Pensiunan Kehutanan Bangun Bisnis

Ketua HPK 2020-2025, Ir Prie Supriadi MM

Bagi kalangan pegawai Kementerian Lingkungan Hidup dan Kehutanan (KLHK) nama Ir Prie Supriadi MM pasti tidak asing lagi di telinga. Pasalnya, pria jangkung tersebut sudah malang melintang di KLHK dan terakhir menjabat Inspektur Jenderal (Irjen).

Sosoknya yang tinggi dan berbadan besar seperti melengkapi tugasnya sebagai pengawas internal di lingkup KLHK. Apalagi dengan setumpuk pengalaman tugas di berbagai bidang dan daerah, maka sosok pria kelahiran Indramayu, Jawa Barat itu mudah beradaptasi dengan tugas-tugas sebagai pejabat yang bertanggungjawab soal penyimpangan dan pengawasan internal.

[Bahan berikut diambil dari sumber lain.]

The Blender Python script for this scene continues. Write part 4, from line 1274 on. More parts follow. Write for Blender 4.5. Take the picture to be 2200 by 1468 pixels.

Prie demikian nama panggilannya, mengawali karir saat diterima menjadi PNS kehutanan tahun 1981, di Direktorat Bina Program, Ditjen Kehutanan yang saat itu masih bergabung dengan Departemen Pertanian. Namun Sarjana kehutanan lalu dipromosikan di NTB tahun 1986 pada Konservasi Sumber Daya Alam (KSDA). Pengalamannya terus diuji. Ia sempat dipromosikan kembali ke Palu, Sulteng, serta sempat di Dinas Kehutanan  Sumatra Utara.

Mungkin keberuntungan atau sudah nasib, pindah-pindah tugas sudah menjadi langganan bagi Prie. Namun jerih payahnya mulai dilirik atasannya. Dari Medan, ia ditarik kembali ke pusat. Kali ini dipromosikan menjadi Inspektur Khusus Investigasi. Tugas yang mendapat sorotan karena biasanya tugas ini diberikan  langsung dari menteri.

Puncak karienya sebagai PNS KLHK akhirnya lengkap sudah. Pada 12 Juli 2013,  dia dilantik menjadi Irjen Kementerian Kehutanan hingga akhir pensiun tahun 2016.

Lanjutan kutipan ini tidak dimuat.